Now some people don’t know what to make of my carving. I got a couple of friends that come to the house, they don’t go to the cellar ‘cuz I usually have coffins sitting around there. You know the fellow I rent from, he don’t go down there. He says if anything would break, you fix it because I ain’t going down there. Then if he does come, he says if you gonna make things then cover them up so I can’t see ‘em, put a sheet or something on ‘em. One night he come to the door and I was trying to put a wig on those dead people in the coffin. He told me I was an idiot for doing stuff like that.

I was down there one night. I was working, and you get to thinkin’ about what people tell you. I decided I’d get out of there. I felt good leaving out of there. But, most of the time, like sometime where I don’t get sleep or come in late, I go in there at 12 o’clock and work up until three. I don’t get sleepy. I just be thinking all kind of stuff.
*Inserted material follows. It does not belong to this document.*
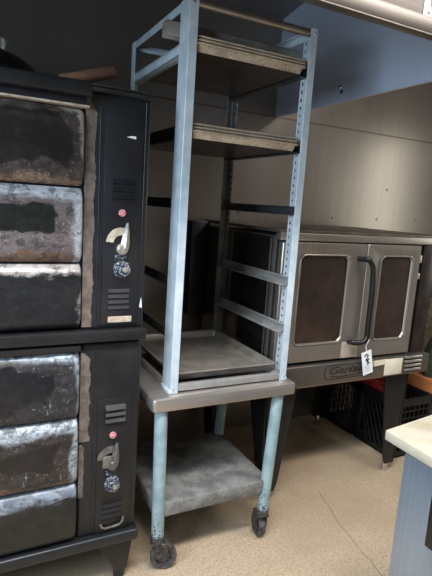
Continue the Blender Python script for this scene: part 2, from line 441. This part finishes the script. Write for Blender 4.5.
dm = [worn_door('worn enamel door', W, Hd, (33,30,31), (66,58,57), (188,184,180), (168,140,116), .010, .018, .034, .030, .045, .040, 1.3, .25),
      worn_door('second worn door', W, Hd, (24,26,26), (94,85,86), (186,194,204), (120,88,62), .040, .034, .030, .022, .055, .070, 4.2, .3),
      worn_door('drop panel worn top', W, .222, (26,27,30), (80,74,74), (190,182,180), (70,62,58), .034, .000, -.05, .004, .004, .0, 7.9, .15),
      worn_door('scratched lower door', W, Hd, (24,24,28), (50,48,50), (176,188,200), (96,78,70), .030, .018, .012, .045, .08, .05, 11.3, .8),
      worn_door('scratched second lower door', W, Hd, (28,25,25), (54,47,44), (186,194,204), (150,122,104), .040, .022, .026, .04, .05, .055, 15.9, .7),
      worn_door('lowest panel worn top', W, .222, (27,28,27), (76,74,72), (158,166,180), (60,56,52), .046, .002, -.05, .010, .004, .0, 21.7, .5)]
d1 = door(upper, 1.530, 1.773, dm[0]); tag(d1, 'dark brown oven door with pale rubbed right edge')
d2 = door(upper, 1.277, 1.523, dm[1]); tag(d2, 'black oven door with a pale blue-white worn top band')
d3 = door(upper, 1.050, 1.270, dm[2], name='lower_panel'); tag(d3, 'black panel with pale worn top edge')
MB().box(DX0, XC-W/2-.006, 1.688, 1.73, 1.05, 1.776, .01).build('left_column', M['black'], upper)
control(upper, 0, 0, False)
MB().box(DX0-.01, DX1+.006, 1.662, 1.75, .998, 1.040, .006).build('base_ledge', M['black_low'], upper)
# pale chip of bare metal on the column
MB().prism([(.495,1.6825,1.704),(.529,1.6825,1.700),(.529,1.6825,1.709),(.515,1.6825,1.709)], (0,-.0012,0)).build('bare_chip', M['paper'], upper)
MB().prism([(.566,1.6879,1.115),(.576,1.6879,1.112),(.572,1.6879,1.15)], (0,-.0012,0)).build('bare_chip', M['paper'], upper)

lower = thing('deck_oven', (-.17, 2.15, 0), 'lower of the two stacked black deck ovens, standing on wedge legs', 'oven')
MB().box(DX0, DX1, 1.72, 2.62, .20, .990, .012).build('body', M['black_low'], lower)
MB().box(CX0-.004, DX1, 1.688, 1.74, .232, .988, .014, 3).build('control_column', M['black_low'], lower)
strip(lower, .62, .955, .026); strip(lower, .40, .61, .010)
MB().box(DX0, CX0-.004, 1.672, 1.73, .966, .989, .003).build('fascia', M['black_low'], lower)
d4 = door(lower, .718, .960, dm[3]); tag(d4, 'black oven door scratched white along the top')
d5 = door(lower, .465, .711, dm[4]); tag(d5, 'rust-tinged oven door with a whitish top band')
d6 = door(lower, .236, .458, dm[5], name='lower_panel'); tag(d6, 'greenish black panel with bluish worn top')
MB().box(DX0, XC-W/2-.006, 1.688, 1.73, .236, .966, .01).build('left_column', M['black_low'], lower)
control(lower, 0, 0, True)
MB().box(DX0-.01, DX1+.008, 1.660, 2.62, .185, .232, .012, 3).build('base_frame', M['rail'], lower)
for sx in (0, 1):
    for yy in (1.69, 2.50):
        xa = DX1-.005 if sx == 0 else DX0+.005; d = -1 if sx == 0 else 1
        m = MB().prism([(xa,yy,.187),(xa+d*.15,yy,.187),(xa+d*.065,yy,.045),(xa+d*.02,yy,.045)], (0,.075,0), .004)
        lg = m.build('leg', M['black_low'], lower)
        MB().cyl((xa+d*.042,yy+.035,0), (xa+d*.042,yy+.035,.05), .022, .026, 16).build('foot', M['black_low'], lg)

# things on top of the deck oven
fl = thing('flue_cover', (.47, 2.05, 1.838), 'flat dark metal cover on the deck oven top, right side', 'flue cover')
MB().box(.375, .58, 1.735, 2.40, 1.839, 1.862, .008).build('shell', M['olive'], fl)
MB().box(.37, .585, 1.73, 2.405, 1.862, 1.868, .002).build('top_plate', M['olive'], fl)
p0, p1 = Vector((.30, 1.80, 1.872)), Vector((.493, 1.86, 1.945))
rp = MB().cyl(p0, p1, .021, .021, 20, .004).build('rolling_pin', M['wood'])
tag(rp, 'brown wooden stick lying tilted on the deck oven top', 'rolling pin')
wk = thing('wok', (-.05, 2.12, 1.838), 'black upturned wok on the deck oven top at the left edge', 'wok')
MB().lathe([(.365,.006),(.372,.002),(.368,.0),(.360,.012),(.345,.035),(.33,.072),(.305,.106),(.28,.124),(.25,.135),(.2,.141),(.0,.147)], (-.05,2.12,1.839), 'z', 48).build('bowl', M['black_plastic'], wk)
MB().tube([(-.05+.366*math.cos(a),2.12+.366*math.sin(a),1.846) for a in [2*PI*k/60 for k in range(60)]], .0045, 8, True).build('rim', M['lever'], wk)
tn = MB().lathe([(.0,0),(.036,0),(.038,.003),(.038,.062),(.040,.065),(.036,.067),(.0,.064)], (.118,2.12,1.9825), 'z', 24).build('tin', M['steel_can'])
tag(tn, 'small scuffed tin on top of the black wok', 'tin')

# ------------------------------------------------------------------ rolling table
TX0, TX1, TY0, TY1 = .628, 1.292, 1.66, 2.24
cart = thing('rolling_table', (.965, 1.95, 0), 'low steel rolling table with pale teal legs under the pan rack', 'table')
R = rrect(TX0, TX1, TY0, TY1, .018, 4)
def inset(d): return rrect(TX0+d, TX1-d, TY0+d, TY1-d, max(.004, .018-d), 4)
MB().loops([[(x,y,.718) for x,y in inset(.016)], [(x,y,.704) for x,y in inset(.012)], [(x,y,.704) for x,y in inset(.003)], [(x,y,.710) for x,y in inset(0)],
            [(x,y,.744) for x,y in inset(0)], [(x,y,.752) for x,y in inset(.003)], [(x,y,.756) for x,y in inset(.010)]]).build('tabletop', M['top_steel'], cart)
LEG = [(.690,1.702), (1.197,1.702), (.690,2.18), (1.197,2.18)]
for i, (x, y) in enumerate(LEG):
    tx = x+(-.012 if i % 2 == 0 else .03)          # the legs splay a little
    lg = MB().cyl((x,y,.135), (tx,y,.706), .026, .026, 24).build('leg', M['teal'], cart)
    MB().cyl((x,y,.120), (x,y,.150), .030, .030, 20, .003).build('leg_socket', M['caster'], lg)
    ang = (math.radians(25), math.radians(78), math.radians(40), math.radians(120))[i]
    dv = Vector((math.cos(ang), math.sin(ang)*-.6 if i == 0 else math.sin(ang), 0)).normalized(); sv = Vector((-dv.y, dv.x, 0))
    if i == 1: dv = Vector((.18,.98,0)).normalized(); sv = Vector((-dv.y, dv.x, 0))
    hub = Vector((x,y,.055))+dv*.028
    fk = MB()
    q = Matrix.Translation(hub) @ Matrix((( dv.x, sv.x, 0, 0), (dv.y, sv.y, 0, 0), (0,0,1,0), (0,0,0,1)))
    for s in (-1, 1):
        fk.box(-.034, .016, s*.024-.002, s*.024+.002, .0, .064, .001, 1, q)
        fk.cyl(hub+sv*s*.020, hub+sv*s*.030, .010, .008, 12)
    fk.box(-.052, .018, -.026, .026, .060, .070, .002, 1, q)
    fo = fk.build('caster', M['caster'], cart)
    wh = MB(); w0 = hub-sv*.017; t = bmesh.new()
    prof = [(.0,-.010),(.018,-.012),(.030,-.008),(.036,-.015),(.051,-.016),(.055,-.009),(.055,.009),(.051,.016),(.036,.015),(.030,.008),(.018,.012),(.0,.010)]
    bm2 = MB().lathe(prof, (0,0,0), 'y', 30)
    bmesh.ops.transform(bm2.bm, matrix=q, verts=bm2.bm.verts)
    bm2.build('wheel', M['rubber'], fo)
sh = MB()
sx0, sx1, sy0, sy1 = .672, 1.215, 1.690, 2.20
sh.box(sx0, sx1, sy0, sy1, .283, .295, .004)
sh.box(sx0, sx1, sy0-.002, sy0+.010, .235, .292, .003).box(sx0, sx1, sy1-.01, sy1+.002, .235, .292, .003)
sh.box(sx0-.002, sx0+.008, sy0, sy1, .235, .292, .003).box(sx1-.008, sx1+.002, sy0, sy1, .235, .292, .003)
sh.build('lower_shelf', M['shelf'], cart)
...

I just try to make the best of my life. I try to make things good enough as best I can to stay out of worry. Sometimes I get up, something I making and I can’t figure it out. And that bothers me. That’s where I go out. My mind’s stuck on it. Like somebody’s arm or nose don’t come out so well. I’m gonna think about it and finish this. I’ll do it, too. Any time I get something I can’t handle, it bothers me. I’ll leave and go get me a sandwich and coffee, and around a little bit I’ll get that off my mind, and I think about it and come back and do it. When you go back, you have a different idea and you’re gonna do it. ‘Cuz mainly it just stays stuck on my mind ‘til it get done.”

– Sulton Rogers, 1991 (Artist’s Alliance- It’ll Come True).

His pieces are the part of permanent collections at the University of Mississippi Museum of Art, the African American Museum, and the University Art Museum. His carvings have also appeared in the Dallas Museum of Art, New Orleans Museum of Art, and the American Visionary Art Museum.[3] Collectors should be aware that auction houses and some publications misspell his name as "Sultan Rodgers".

Family life

Rogers was married in 1941 at age 19 and had a son named Van. He later married Ardeula in 1945 and they conceived seven children together, RV, Allie B., Willie Sulton, Eddie, Sammie, Lossie, and Loretta. He also fathered Bobby, Roy, Jackie, Katie, and Jimmy. Although he left his family in Mississippi to seek employment in New York, he reunited with his family many years before his death.[4]

References

  1. "GMOA exhibitions in the news". Retrieved 2007-12-02.
  2. "Sulton Rogers". Retrieved 2007-12-02.
  3. "Sulton Rogers". Retrieved 2007-12-02.
  4. "Robert Cargo Folk Art Gallery". Retrieved 2007-12-02.